Doctor Who: "Planet Of The Ood"

[Note: I'm posting this early since I won't be around when tonight's episode airs. So consider spoiler warnings in full effect and note that the past-tense reference to a show that hasn't aired yet does not indicate that I can travel through time.]

[Note two: After seeing the major scene that was cut from the "Fires Of Pompeii" episode, I'm sticking with the BBC versions from now on. So if you hit a reference to something you didn't see, blame Sci Fi.]

Last week I wrote that I was looking forward to the return of the Ood since I recalled them being quite creepy. I didn't figure that they'd turn "Planet Of The Ood" into the most moving episode of this show I've yet seen. Who knew the orb-headed squid-reminiscent creatures had it in them?
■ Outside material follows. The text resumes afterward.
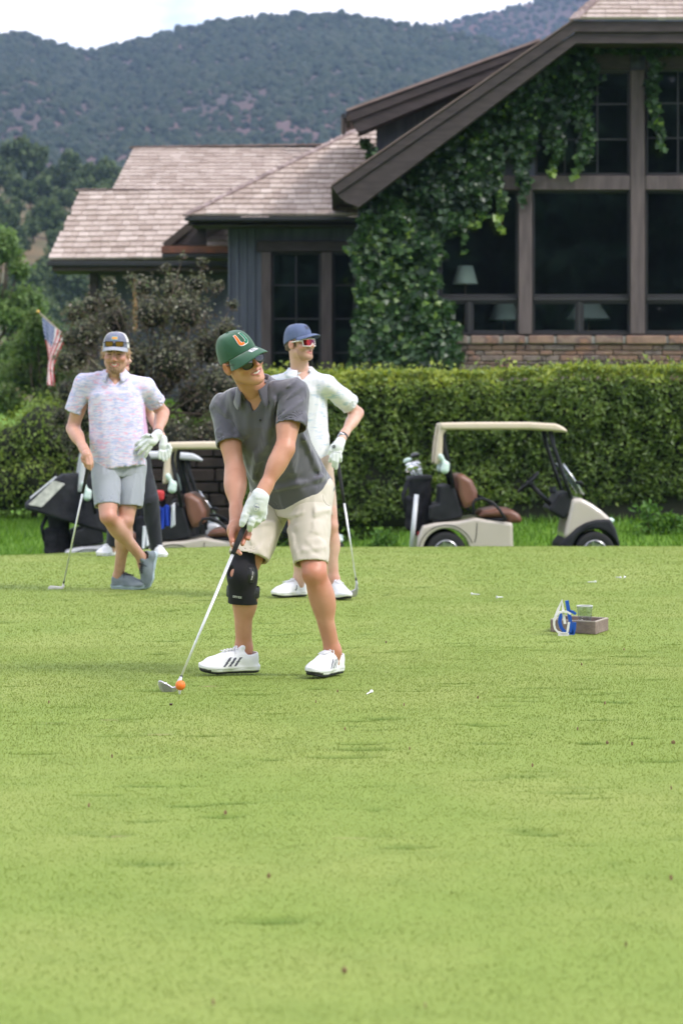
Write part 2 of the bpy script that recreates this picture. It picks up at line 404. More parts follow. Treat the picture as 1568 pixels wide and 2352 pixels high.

Tonight's episode, written by Who first-timer Keith Temple, picks up the pieces left over from the Season 2 two-parter "The Impossible Planet"/"The Satan Pit," wherein the Ood fell victim to the psychic machinations of a Satan-ish villain. There they seemed servile by nature. Here we visit their home turf to get the full story.

Turns out that they're deferential by design, not birth, thanks to the alterations of a vile corporation headed by an amoral executive named Halpen (Tim McInnerny) who's learned to sever an external brain that provides them with free will. What remains is a docile, eager-to-please Ood-servant that has no vocal objections to being packed up, shipped off, and forced into servitude for the low, low price of 50 credits. Just watch out for the occasional outbreak of red eye.
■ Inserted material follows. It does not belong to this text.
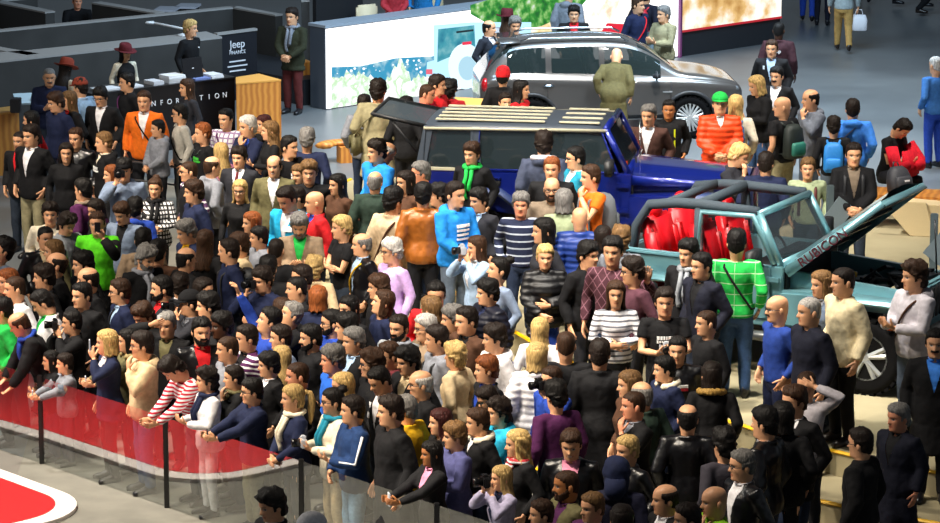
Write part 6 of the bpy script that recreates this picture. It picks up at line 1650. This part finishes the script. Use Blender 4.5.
extra(77, -6, 0, 20, 10, ('b', 'd'), ('J', 'black', None), 'pp', 't', dict(sk='r'), 'man in black sitting behind the grey partition walls at the top left', dz=-.42)
# the red sweater over the seated man's arms
sw_ = [o for o in bpy.data.objects if o.get('label', '').startswith('man sitting on the oak')][0]
m = MB(); m.tube([(.20, -.10, 1.36), (.24, -.28, 1.18), (.10, -.42, 1.16), (.0, -.44, 1.22)], [.085, .095, .075, .06], 12); m.tube([(-.20, -.10, 1.36), (-.26, -.26, 1.14), (-.10, -.34, 1.16)], [.085, .09, .07], 12); m.tube([(.02, -.24, 1.34), (.02, -.32, 1.14), (.04, -.34, .96)], [(.16, .05), (.19, .07), (.17, .06)], 14)
V = np.vstack(m.V)
for i in range(len(V)): V[i] += np.array(noise.noise_vector(Vector(V[i] * 9))) * .018
q = link('red_sweater', mesh_from('red_sweater', bendV(V, R(12)), m.F, True, (M_CLOTH,)), sw_, col('d0142a'))

# ------------------------------------------------------------------ things held and carried
for kind, p, bz_, c, short, face in STATE['held']:
    r = empty(kind, p, R(face)); r['group'] = 'cameras and phones held by visitors'
    cs = c if isinstance(c, str) else '121215'
    if kind == 'camera':
        body = P('camera_' + cs, cs, .4); m = MB(); m.box((0, 0, 0), (.145, .06, .095)); m.box((0, .0, .058), (.06, .055, .03)); m.build('camera_body', body, r, False, .010)
        m = MB(); m.lathe([(.040, -.02), (.040, -.08), (.044, -.085), (.044, -.115), (.034, -.118)], 20, 1); ln = m.build('lens', P('lens_black', '0c0c0e', .25), r, True)
        m = MB(); m.lathe([(.033, -.112), (.0, -.106)], 18, 1); m.build('front_glass', P('lens_glass', '1a2030', .05), ln, True)
        m = MB(); m.box((-.052, -.015, .052), (.03, .03, .014)); m.build('dial', P('lens_black', '0c0c0e', .25), r, False, .004)
        cn = 'silver camera' if cs == 'b8bcc4' else 'black camera'
        tag(r, (cn + ' held by the ' + short)[:110], 'camera')
    else:
        m = MB(); m.box((0, 0, 0), (.072, .012, .135)); m.build('case', P('phone_' + cs, cs, .35), r, False, .005); m = MB(); m.box((0, .0065, .0), (.064, .002, .118)); m.build('display', emit('phone_display', '9db8d8', .6), r)
        tag(r, ('phone held by the ' + short)[:110], 'phone')
BC = dict(black='17181c', black2='1b1c20', blue='1f5f9e', azure='1f7fd0', grey='6a6e74', greenblack='16201e', burgundy='54201f', red='b01828')
for kind, Mw, b_, c, short, s, build, t in STATE['bags']:
    rz = R(b_)
    if kind == 'backpack':
        yb = chest_y(build, 0, 1.2, t, True); loc = Mw @ Vector((0, yb + .085, .95)); r = empty('backpack', loc, rz); r.scale = (s, s, s); mt = P('pack_' + c, BC.get(c, c), .6, bump=.4, scale=25)
        m = MB(); m.add(*loft_rings([(.0, .13, .085, .0), (.04, .155, .10, .0), (.25, .155, .095, .0), (.40, .14, .08, -.01), (.46, .09, .05, -.02)], 24, e=3.2)); m.build('pack_body', mt, r, True)
        m = MB(); m.add(*loft_rings([(.05, .11, .04, .10), (.07, .12, .05, .10), (.20, .12, .045, .10), (.23, .10, .03, .09)], 20, e=3.2)); m.build('front_pocket', P('pocket_' + c, '1f6a5c' if c == 'greenblack' else BC.get(c, c), .6, bump=.3), r, True)
        for sx in (-1, 1):
            m = MB(); pts = []
            for z in np.linspace(1.36, .99, 9): pts.append((sx * (.11 + .02 * (1.36 - z)), chest_y(build, .11, z, t * (1 if z < 1.38 else .8) + .012) - yb - .085, z - .95))
            m.tube([(sx * .09, -.07, .44), (sx * .10, -(yb + .085) + .02, 1.445 + t * .8 - .95)] + pts + [(sx * .13, -.06, .06)], [(.022, .009)] * 12, 6); m.build('shoulder_strap', mt, r, True)
        tag(r, ('rucksack on the back of the ' + short)[:110], 'backpack', 'rucksacks')
    elif kind == 'shoulder_bag':
        loc = Mw @ Vector((.26, .06, .82)); r = empty('shoulder_bag', loc, rz); r.scale = (s, s, s); mt = P('bag_' + c, CN.get(c, '2a2f44'), .7, bump=.4)
        m = MB(); m.box((0, 0, .12), (.12, .36, .28)); m.build('bag_body', mt, r, True, .035); m = MB(); m.box((.065, 0, .17), (.02, .34, .18)); m.build('flap', mt, r, True, .01)
        m = MB(); m.tube([(0, -.15, .24), (-.12, -.13, .42), (-.34, -.04, .63)], [(.02, .008)] * 3, 6); m.tube([(0, .15, .24), (-.12, .14, .42), (-.36, .06, .63)], [(.02, .008)] * 3, 6); m.build('strap', mt, r, True)
        tag(r, ('shoulder bag worn by the ' + short)[:110], 'bag')
    else:
        loc = Mw @ Vector((-.30, -.05, .42)); r = empty('carrier_bag', loc, rz); r.scale = (s, s, s); mt = P('carrier_' + c, CN.get(c, 'd8d8d8'), .6, bump=.3)
        m = MB(); m.add(*loft_rings([(0, .14, .06, 0), (.02, .17, .08, 0), (.22, .17, .07, 0), (.32, .13, .03, 0)], 20, e=3)); m.build('bag_body', mt, r, True); m = MB(); m.tube([(-.08, 0, .31), (-.05, 0, .42), (.05, 0, .42), (.08, 0, .31)], .008, 6); m.build('handle', mt, r, True)
        tag(r, ('bag carried by the ' + short)[:110], 'bag')

# ------------------------------------------------------------------ light: hall lamps above, the video walls, a weak ambient
W = bpy.data.worlds.new('hall'); SC.world = W; W.use_nodes = True; wt = W.node_tree; bg = wt.nodes['Background']
tcw = wt.nodes.new('ShaderNodeTexCoord'); sxw = wt.nodes.new('ShaderNodeSeparateXYZ'); wt.links.new(tcw.outputs['Generated'], sxw.inputs[0]); rw_ = wt.nodes.new('ShaderNodeValToRGB')
el = rw_.color_ramp.elements; el[0].position = .0; el[0].color = (.02, .022, .03, 1); el[1].position = 1.; el[1].color = (.012, .013, .018, 1)
for ps, c in ((.08, (.30, .36, .42, 1)), (.26, (.55, .62, .66, 1)), (.36, (.06, .07, .09, 1))): e = el.new(ps); e.color = c
wt.links.new(sxw.outputs[2], rw_.inputs[0]); wt.links.new(rw_.outputs[0], bg.inputs[0]); bg.inputs[1].default_value = .42   # low bright band added for glints, stands in for a lit hall
def area(name, loc, tgt, size, power, c=(1, .93, .82)):
    l = bpy.data.lights.new(name, 'AREA'); l.shape = 'RECTANGLE'; l.size, l.size_y = size; l.energy = power; l.color = c; o = bpy.data.objects.new(name, l); COL.objects.link(o); o.location = loc
    o.rotation_euler = (Vector(tgt) - Vector(loc)).to_track_quat('-Z', 'Y').to_euler(); return o
def spot(name, loc, tgt, power, ang, blend=.5, c=(1, .94, .84), r=.25):
    l = bpy.data.lights.new(name, 'SPOT'); l.energy = power; l.spot_size = R(ang); l.spot_blend = blend; l.color = c; l.shadow_soft_size = r; o = bpy.data.objects.new(name, l); COL.objects.link(o); o.location = loc
    o.rotation_euler = (Vector(tgt) - Vector(loc)).to_track_quat('-Z', 'Y').to_euler(); return o
def hall(px, off, pw, ang, blend=.7, c=(1, .94, .84), h=13, r=.3):
    t_ = at(*px, 1.); return spot('hall_spotlight', (t_[0] + off[0], t_[1] + off[1], h), tuple(t_), pw, ang, blend, c, r)
# platform
hall((650, 330), (-3, -5), 9000, 50); hall((830, 320), (-1, -4), 7000, 50); hall((510, 230), (-3, -4), 9000, 50); hall((770, 160), (2, -5), 7000, 52)
# crowd: lamps on the truss above the display floor shine up the aisle into the faces
WM = (1, .87, .70)
hall((380, 220), (-7, -5), 7800, 46, .7, WM); hall((430, 420), (-6, -4), 6500, 46, .7, WM); hall((230, 410), (-6, -4), 7000, 46, .7, WM); hall((100, 310), (-6, -5), 3600, 46, .7, WM); hall((240, 180), (-6, -6), 7800, 46, .7, WM); hall((850, 470), (-5, -3), 2200, 42)
hall((80, 180), (-4, -7), 3000, 40)
hall((285, 520), (-4, -3), 6500, 17, .8); hall((540, 500), (-5, -4), 5200, 30, .8, WM)
area('truss_light', (-13, -6, 9), tuple(at(400, 350, 1)), (8, 2), 700)
t_ = at(30, 500); spot('display_spotlight', (t_[0] - 2, t_[1] + 2, 9), tuple(t_), 3000, 50, .6)
# back of the hall
hall((600, 110), (1, -4), 9500, 52, .6, (1, .98, .94)); hall((830, 60), (0, -2), 7500, 64, .9, (.85, .95, 1)); hall((150, 60), (1, -6), 1900, 46, .9); hall((310, 110), (1, -6), 5000, 40, .8)
area('blue_fill_lamp', (2.5, 14, 9), (2, 22, 0), (10, 4), 2200, (.55, .78, 1))  # added overhead lamp that tints the floor near the video wall blue
vs = SC.view_settings; vs.view_transform = 'Standard'; vs.look = 'None'; vs.gamma = 1; vs.use_curve_mapping = False; vs.exposure = 0.0
SC.cycles.max_bounces = 6; SC.cycles.transparent_max_bounces = 12; SC.cycles.use_denoising = True
if 0:
    for d in PEOPLE_L:
        if d['x'] in (834, 853, 854, 808): print('DBG', d['x'], d['L'], d['pos'], d['h'])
Naturally, as veteran Doctor Who viewers might have, guessed, this will not stand. Yet here The Doctor is, by and large, more witness to change than instigator. (Though he does end up immortalized in song just as, in that not-on-Sci Fi scene he and Donna ended up immortalized in stone.) His relative helplessness in much of the episode is part of what makes "Planet Of The Ood" so interesting. Key to the episode is a scene in which he shares the Ood's mournful, psychic slave song with Donna only to discover she can't bear the pain.

Clearly, we're not just talking about the Ood anymore. This is an episode about imperialism and exploitation. The script hits it a bit too on the nose in one line, the one where The Doctor asks Donna who makes her clothes when she suggests that there's no slavery on Earth, but otherwise it's a great example of science fiction's ability to hold a fantastic mirror up to the world around us. The severing of the Ood's external brain gives that exploitation its most tangible, and unsettling form. (Was anyone else reminded of the Church's attempts to sever children from their daemons in His Dark Materials?) But I found the demonstration of the modified Ood–the variation with the sexy voice and the "comedy classic" model–even more disturbing. It piles humiliation on top of slavery. (Though it does make me happy to think The Simpsons will still have cultural currency in the 42nd century.)

And what of The Doctor? He chastises Donna for failing to see the virtual slavery in place on 21st century Earth but rather casually admits to having to leave the Ood behind to die before. There's some more Time Lord realpolitik for you. Is this episode a chance to redeem that mistake or would the greatest good for the greatest number logic win out again? Clearly he's still working for good in general, but we're seeing more tough choices this season than usual, and that's part of what's made this latest batch of adventures so compelling. And on weeks like this, unexpectedly heartbreaking.

Grade: A-

Stray observations:

– A quibble: Should we assume that the secret rebellious streak in Ood Sigma is purely the product of the giant Ood brain's influence? Should the removal of his/her external brain have removed any willfulness? I think the set-up may work better as metaphor than as an actual alien culture.

– The Doctor is happy to find "real snow" but, nope, this was shot in a Welsh mountain range last August.